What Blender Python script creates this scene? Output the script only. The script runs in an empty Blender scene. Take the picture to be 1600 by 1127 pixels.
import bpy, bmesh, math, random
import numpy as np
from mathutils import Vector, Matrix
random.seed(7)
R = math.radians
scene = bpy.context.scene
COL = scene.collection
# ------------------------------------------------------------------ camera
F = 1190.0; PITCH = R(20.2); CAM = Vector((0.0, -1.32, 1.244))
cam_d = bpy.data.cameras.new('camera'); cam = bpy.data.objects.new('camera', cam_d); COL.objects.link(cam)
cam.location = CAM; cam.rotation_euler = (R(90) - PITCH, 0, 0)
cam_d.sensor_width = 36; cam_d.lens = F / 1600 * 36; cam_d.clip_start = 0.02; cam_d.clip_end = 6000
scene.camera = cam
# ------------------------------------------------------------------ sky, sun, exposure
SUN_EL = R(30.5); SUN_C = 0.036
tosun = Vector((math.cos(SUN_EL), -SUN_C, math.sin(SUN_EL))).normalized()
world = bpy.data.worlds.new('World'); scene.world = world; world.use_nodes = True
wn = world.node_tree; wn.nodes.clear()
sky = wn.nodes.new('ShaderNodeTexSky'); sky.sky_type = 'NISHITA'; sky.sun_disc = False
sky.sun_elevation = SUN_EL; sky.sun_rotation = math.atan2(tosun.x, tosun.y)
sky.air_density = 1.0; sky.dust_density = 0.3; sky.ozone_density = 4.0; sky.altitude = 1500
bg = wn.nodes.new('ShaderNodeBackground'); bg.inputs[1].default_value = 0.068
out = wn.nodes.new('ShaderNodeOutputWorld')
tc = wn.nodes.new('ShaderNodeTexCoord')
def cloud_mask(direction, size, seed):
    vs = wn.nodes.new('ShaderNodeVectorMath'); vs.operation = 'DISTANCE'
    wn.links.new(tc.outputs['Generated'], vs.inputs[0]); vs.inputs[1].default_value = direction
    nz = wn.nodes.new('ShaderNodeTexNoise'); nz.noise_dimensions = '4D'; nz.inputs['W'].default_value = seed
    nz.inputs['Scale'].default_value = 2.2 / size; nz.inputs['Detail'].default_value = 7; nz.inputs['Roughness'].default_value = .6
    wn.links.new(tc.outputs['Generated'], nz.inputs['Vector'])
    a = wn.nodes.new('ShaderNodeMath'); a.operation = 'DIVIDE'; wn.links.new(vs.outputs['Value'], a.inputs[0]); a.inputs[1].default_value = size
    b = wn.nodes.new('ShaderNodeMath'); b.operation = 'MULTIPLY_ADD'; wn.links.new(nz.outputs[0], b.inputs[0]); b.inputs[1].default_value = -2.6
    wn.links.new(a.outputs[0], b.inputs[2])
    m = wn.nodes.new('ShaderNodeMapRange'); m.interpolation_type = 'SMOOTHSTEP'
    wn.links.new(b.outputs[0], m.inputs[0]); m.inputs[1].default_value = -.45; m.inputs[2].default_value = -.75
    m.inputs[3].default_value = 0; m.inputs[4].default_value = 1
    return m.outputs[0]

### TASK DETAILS
All of the data shown above must be copied exactly.

### ANSWER IN FULL
What Blender Python script creates this scene? Output the script only. The script runs in an empty Blender scene. Take the picture to be 1600 by 1127 pixels.
import bpy, bmesh, math, random
import numpy as np
from mathutils import Vector, Matrix
random.seed(7)
R = math.radians
scene = bpy.context.scene
COL = scene.collection
# ------------------------------------------------------------------ camera
F = 1190.0; PITCH = R(20.2); CAM = Vector((0.0, -1.32, 1.244))
cam_d = bpy.data.cameras.new('camera'); cam = bpy.data.objects.new('camera', cam_d); COL.objects.link(cam)
cam.location = CAM; cam.rotation_euler = (R(90) - PITCH, 0, 0)
cam_d.sensor_width = 36; cam_d.lens = F / 1600 * 36; cam_d.clip_start = 0.02; cam_d.clip_end = 6000
scene.camera = cam
# ------------------------------------------------------------------ sky, sun, exposure
SUN_EL = R(30.5); SUN_C = 0.036
tosun = Vector((math.cos(SUN_EL), -SUN_C, math.sin(SUN_EL))).normalized()
world = bpy.data.worlds.new('World'); scene.world = world; world.use_nodes = True
wn = world.node_tree; wn.nodes.clear()
sky = wn.nodes.new('ShaderNodeTexSky'); sky.sky_type = 'NISHITA'; sky.sun_disc = False
sky.sun_elevation = SUN_EL; sky.sun_rotation = math.atan2(tosun.x, tosun.y)
sky.air_density = 1.0; sky.dust_density = 0.3; sky.ozone_density = 4.0; sky.altitude = 1500
bg = wn.nodes.new('ShaderNodeBackground'); bg.inputs[1].default_value = 0.068
out = wn.nodes.new('ShaderNodeOutputWorld')
tc = wn.nodes.new('ShaderNodeTexCoord')
def cloud_mask(direction, size, seed):
    vs = wn.nodes.new('ShaderNodeVectorMath'); vs.operation = 'DISTANCE'
    wn.links.new(tc.outputs['Generated'], vs.inputs[0]); vs.inputs[1].default_value = direction
    nz = wn.nodes.new('ShaderNodeTexNoise'); nz.noise_dimensions = '4D'; nz.inputs['W'].default_value = seed
    nz.inputs['Scale'].default_value = 2.2 / size; nz.inputs['Detail'].default_value = 7; nz.inputs['Roughness'].default_value = .6
    wn.links.new(tc.outputs['Generated'], nz.inputs['Vector'])
    a = wn.nodes.new('ShaderNodeMath'); a.operation = 'DIVIDE'; wn.links.new(vs.outputs['Value'], a.inputs[0]); a.inputs[1].default_value = size
    b = wn.nodes.new('ShaderNodeMath'); b.operation = 'MULTIPLY_ADD'; wn.links.new(nz.outputs[0], b.inputs[0]); b.inputs[1].default_value = -2.6
    wn.links.new(a.outputs[0], b.inputs[2])
    m = wn.nodes.new('ShaderNodeMapRange'); m.interpolation_type = 'SMOOTHSTEP'
    wn.links.new(b.outputs[0], m.inputs[0]); m.inputs[1].default_value = -.45; m.inputs[2].default_value = -.75
    m.inputs[3].default_value = 0; m.inputs[4].default_value = 1
    return m.outputs[0]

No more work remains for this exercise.